Um surto de juízo aconselhou o sucessor a entregar a direção do Banco Central a Henrique Meirelles, eleito deputado federal pelo PSDB de Goiás.
Três meses depois da posse, o oportunista de nascença começou a costurar a fantasia repulsiva da “herança maldita”.
O reizinho malandro finalmente está nu.
O vigarista que prometia moralizar o país é o padroeiro de quadrilhas insaciáveis.
O oposicionista que ignorou a mão estendida por Tancredo Neves passou a confraternizar com qualquer caso de polícia.
A vestal de bordel institucionalizou a roubalheira impune.
Meteu-se até o pescoço nos maiores escândalos registrados desde a chegada das caravelas.
E ensinou os filhos a fazer o que fazem.
A nação enfim acordou, e entendeu que o inventor do Brasil Maravilha era o disfarce do farsante boquirroto.
O milagreiro de araque recebeu de FHC um país pronto para o ingresso no mundo civilizado.
Com a ajuda do poste que instalou no Planalto, reaproximou o Brasil do tempo das cavernas.
É ele o pai da verdadeira herança maldita.
Mas nem fica ruborizado ao recitar que FHC sempre quis ser Lula quando crescesse.

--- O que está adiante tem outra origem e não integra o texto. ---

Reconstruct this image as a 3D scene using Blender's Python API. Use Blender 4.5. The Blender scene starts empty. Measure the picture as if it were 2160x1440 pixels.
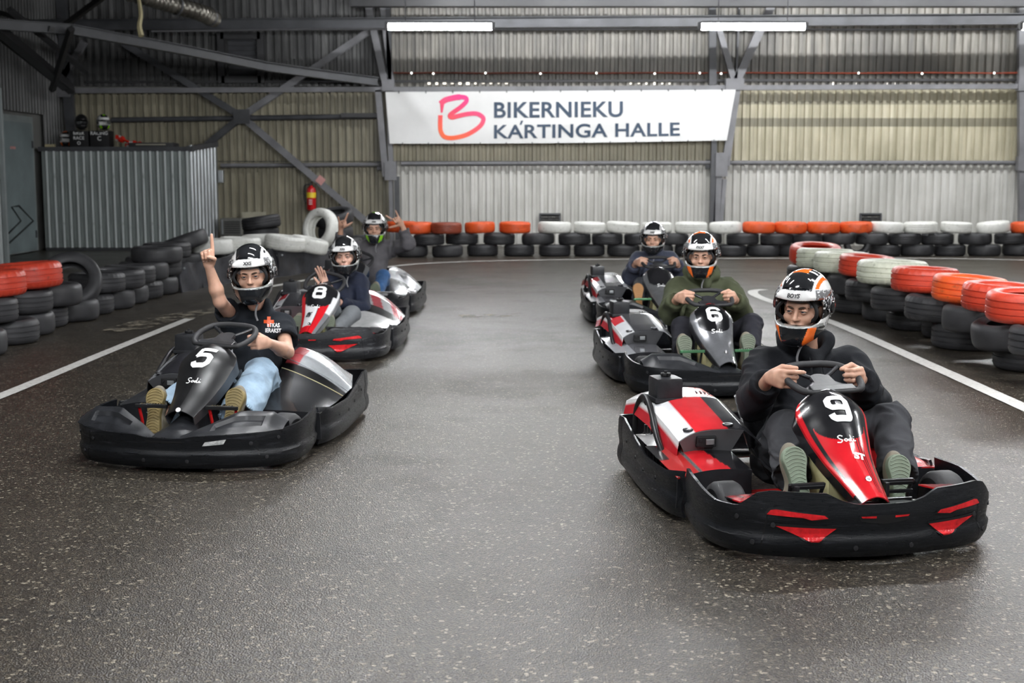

“É inveja”, esbraveja o marechal do que o ministro Celso de Mello qualificou de esquema criminoso de poder.
O espelho berra o contrário.
Nenhum homem culto prefere ser ignorante.
Gente civilizada despreza a tribo dos primitivos.
Um estadista honrado quer distância de um politiqueiro fora da lei.
Sobretudo, o vencedor não tem motivos para invejar um vencido que também sucumbiu à espécie de ressentimento para o qual não há remédio -- e o tempo não cura.